Foi há 15 anos (29 de Julho de 1988). Foi n'O Independente. Texto sobre Ordet (A Palavra) de Carl Th. Dreyer. E eu escrevi, sobre a sequência da ressureição de Inger: «No cinema não há nada mais fácil do que conseguir um milagre. Todos sabem que a actriz que está a fazer de Inger não está morta e que ressuscitá-la depende apenas de uma ordem do realizador. Mas o prodígio [...]é fazer-nos acreditar que, na verdade, vimos um milagre e vimos um corpo ressucitar em toda a glória da vida [.... A única vez que vi isso acontecer [...]foi neste filme. Se me disserem que é cinema, eu respondo que não é, não.»
Foi no domingo passado, 22 de Outubro de 2000. Não foi no cinema.
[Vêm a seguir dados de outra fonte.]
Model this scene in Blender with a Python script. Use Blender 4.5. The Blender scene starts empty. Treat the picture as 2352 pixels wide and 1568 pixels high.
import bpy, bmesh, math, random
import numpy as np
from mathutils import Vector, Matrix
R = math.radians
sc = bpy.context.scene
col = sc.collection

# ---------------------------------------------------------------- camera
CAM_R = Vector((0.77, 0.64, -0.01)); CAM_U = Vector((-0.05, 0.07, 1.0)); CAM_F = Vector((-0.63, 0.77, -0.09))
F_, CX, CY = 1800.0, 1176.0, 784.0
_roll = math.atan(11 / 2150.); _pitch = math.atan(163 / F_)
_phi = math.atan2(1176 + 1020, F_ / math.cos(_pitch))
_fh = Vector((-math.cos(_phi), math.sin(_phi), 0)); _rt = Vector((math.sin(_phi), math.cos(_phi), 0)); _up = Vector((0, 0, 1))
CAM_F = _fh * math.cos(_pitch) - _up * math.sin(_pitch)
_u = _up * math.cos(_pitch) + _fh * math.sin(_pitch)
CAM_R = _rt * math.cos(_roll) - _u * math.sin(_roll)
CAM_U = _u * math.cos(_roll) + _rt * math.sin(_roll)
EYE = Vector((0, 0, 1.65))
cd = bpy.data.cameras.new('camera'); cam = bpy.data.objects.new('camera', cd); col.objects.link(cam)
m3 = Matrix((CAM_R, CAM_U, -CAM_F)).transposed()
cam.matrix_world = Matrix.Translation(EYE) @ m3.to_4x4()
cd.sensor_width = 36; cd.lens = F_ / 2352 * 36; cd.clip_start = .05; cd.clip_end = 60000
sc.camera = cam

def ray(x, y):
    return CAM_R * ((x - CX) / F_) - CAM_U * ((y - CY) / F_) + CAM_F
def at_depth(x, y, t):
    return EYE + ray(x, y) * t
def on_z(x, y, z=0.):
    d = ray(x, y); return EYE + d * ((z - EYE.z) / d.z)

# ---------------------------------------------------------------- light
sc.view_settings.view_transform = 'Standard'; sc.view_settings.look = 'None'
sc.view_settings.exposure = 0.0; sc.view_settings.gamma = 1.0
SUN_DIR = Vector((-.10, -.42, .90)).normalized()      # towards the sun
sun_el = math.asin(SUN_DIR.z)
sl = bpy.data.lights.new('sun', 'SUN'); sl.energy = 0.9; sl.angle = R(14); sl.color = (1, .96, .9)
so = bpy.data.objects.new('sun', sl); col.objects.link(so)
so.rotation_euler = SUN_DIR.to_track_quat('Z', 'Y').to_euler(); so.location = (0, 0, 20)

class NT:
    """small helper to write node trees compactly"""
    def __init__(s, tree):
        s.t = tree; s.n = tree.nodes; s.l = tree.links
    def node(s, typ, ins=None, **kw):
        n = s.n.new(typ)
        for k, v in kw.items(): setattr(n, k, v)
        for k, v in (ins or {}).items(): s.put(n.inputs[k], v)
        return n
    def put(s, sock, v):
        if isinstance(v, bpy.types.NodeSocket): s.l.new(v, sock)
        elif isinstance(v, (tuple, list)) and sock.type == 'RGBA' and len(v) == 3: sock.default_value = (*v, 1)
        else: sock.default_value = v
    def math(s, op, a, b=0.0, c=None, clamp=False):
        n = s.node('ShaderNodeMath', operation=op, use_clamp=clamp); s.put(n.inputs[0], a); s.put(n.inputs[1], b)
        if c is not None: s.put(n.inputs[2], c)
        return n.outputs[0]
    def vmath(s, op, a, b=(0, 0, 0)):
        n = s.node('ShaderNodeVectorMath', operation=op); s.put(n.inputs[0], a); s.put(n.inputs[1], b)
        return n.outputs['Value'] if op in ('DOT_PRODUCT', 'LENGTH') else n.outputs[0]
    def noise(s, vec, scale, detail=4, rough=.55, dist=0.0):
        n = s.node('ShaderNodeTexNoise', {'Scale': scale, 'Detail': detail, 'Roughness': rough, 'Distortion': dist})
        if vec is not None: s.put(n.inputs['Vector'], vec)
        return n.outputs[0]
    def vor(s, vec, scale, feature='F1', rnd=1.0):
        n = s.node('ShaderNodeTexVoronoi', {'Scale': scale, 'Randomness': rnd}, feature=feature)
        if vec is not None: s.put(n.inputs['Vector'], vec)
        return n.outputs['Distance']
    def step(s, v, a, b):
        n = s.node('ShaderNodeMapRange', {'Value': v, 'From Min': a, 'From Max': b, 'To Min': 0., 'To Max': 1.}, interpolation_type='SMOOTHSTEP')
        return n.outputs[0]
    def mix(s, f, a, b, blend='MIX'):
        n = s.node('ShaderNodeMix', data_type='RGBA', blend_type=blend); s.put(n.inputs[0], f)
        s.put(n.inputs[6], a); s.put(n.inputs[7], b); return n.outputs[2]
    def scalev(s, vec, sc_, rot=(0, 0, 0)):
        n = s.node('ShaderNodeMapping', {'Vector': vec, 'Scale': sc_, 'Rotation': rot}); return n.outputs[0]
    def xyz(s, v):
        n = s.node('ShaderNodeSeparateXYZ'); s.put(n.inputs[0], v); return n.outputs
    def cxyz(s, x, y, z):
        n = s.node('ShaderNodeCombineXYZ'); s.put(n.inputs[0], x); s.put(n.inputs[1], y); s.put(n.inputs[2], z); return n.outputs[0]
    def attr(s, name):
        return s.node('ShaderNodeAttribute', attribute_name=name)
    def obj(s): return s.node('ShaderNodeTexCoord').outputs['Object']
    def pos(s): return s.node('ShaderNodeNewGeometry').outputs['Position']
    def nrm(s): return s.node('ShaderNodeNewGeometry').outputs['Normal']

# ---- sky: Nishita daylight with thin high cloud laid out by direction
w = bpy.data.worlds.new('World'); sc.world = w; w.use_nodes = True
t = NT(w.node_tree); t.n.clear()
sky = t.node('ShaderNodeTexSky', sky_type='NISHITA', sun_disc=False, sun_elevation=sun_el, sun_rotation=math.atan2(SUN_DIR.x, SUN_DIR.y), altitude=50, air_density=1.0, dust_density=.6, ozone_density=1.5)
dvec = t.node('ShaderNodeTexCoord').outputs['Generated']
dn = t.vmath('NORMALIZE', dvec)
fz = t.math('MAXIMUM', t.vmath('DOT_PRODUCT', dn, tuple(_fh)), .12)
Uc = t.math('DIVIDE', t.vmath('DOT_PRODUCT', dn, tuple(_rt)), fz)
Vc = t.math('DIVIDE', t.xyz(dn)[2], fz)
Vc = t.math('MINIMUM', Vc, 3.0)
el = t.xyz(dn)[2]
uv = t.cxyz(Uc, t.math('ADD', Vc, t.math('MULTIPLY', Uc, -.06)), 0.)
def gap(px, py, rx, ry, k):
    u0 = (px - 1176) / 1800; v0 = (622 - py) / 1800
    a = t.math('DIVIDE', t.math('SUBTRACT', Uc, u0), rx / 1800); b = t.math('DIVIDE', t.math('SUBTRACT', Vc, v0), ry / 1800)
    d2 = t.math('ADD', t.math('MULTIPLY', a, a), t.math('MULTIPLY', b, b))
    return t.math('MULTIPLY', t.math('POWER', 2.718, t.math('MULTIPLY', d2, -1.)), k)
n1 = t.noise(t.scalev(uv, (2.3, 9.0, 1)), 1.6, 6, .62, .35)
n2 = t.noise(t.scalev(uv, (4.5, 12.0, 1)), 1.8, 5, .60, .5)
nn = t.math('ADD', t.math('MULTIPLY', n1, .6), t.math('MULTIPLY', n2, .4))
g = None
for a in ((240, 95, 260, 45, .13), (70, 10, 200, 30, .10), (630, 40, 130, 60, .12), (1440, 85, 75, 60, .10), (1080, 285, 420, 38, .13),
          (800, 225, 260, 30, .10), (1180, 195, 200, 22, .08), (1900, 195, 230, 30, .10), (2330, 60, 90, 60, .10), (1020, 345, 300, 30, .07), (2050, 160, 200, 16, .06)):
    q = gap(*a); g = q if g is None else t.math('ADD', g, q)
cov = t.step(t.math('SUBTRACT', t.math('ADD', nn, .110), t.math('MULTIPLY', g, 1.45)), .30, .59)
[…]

Foi em Sintra. A Leonor morreu. E todos sabíamos que a Leonor não estava a fazer que estava morta e que ressuscitá-la era impossível. Mas, dez minutos depois, vimos um milagre e vimos um corpo morto ressuscitar em toda a glória da vida. E a única vez que voltei a ver isso acontecer foi no domingo. E se me disserem que é a vida, eu respondo que não é, não.
Ordet. Leonor. Deus.

João Bénard da Costa, Os filmes da minha vida. Os meus filmes de vida, 1º vol. Lisboa, Assírio & Alvim, 2003.

5 comentários:

AC disse...

A Palavra.
Escrevia, faz pouco no meu espaço, neste legado do Dreyer; do trilho de Johannes que aqui encima as imagens.
já o havia comentado no principio, e entretanto encontrei alguém que o tinha como favorito.
achei raro.
Aqui, novamente deparo-me com essa trama lenta, densa em crescendo, como se uma peça se tratasse, e isso alegra-me: encontrar-me aqui em espaço alheio.
um bom dia, limpo de compromissos rasteiros, de olhos postos na esperança.

AC

José disse...

Está bonito Zazie. Cristo vive ressuscitado em nós, sobre isso não há como escapar-Lhe, bem vistas as coisas

agora saiu-me Brigantia na rifa

beijoca

zazie disse...

Viva, Ac. Pois é, há afinidades com meandros imprevisíveis ou nem tanto. Ontem reparei que a Cris dos Dias Felizes também o tinha postado

...............

Beijocas, z, cada vez mais celta.

Frioleiras disse...

excelentes as fotografias e exzcelente o post

(e eu sou católica praticante...)

zazie disse...

Obrigada, Frioleiras.

O Dreyer é que é genial e o texto do Bénard é impressionante porque não foi ficção.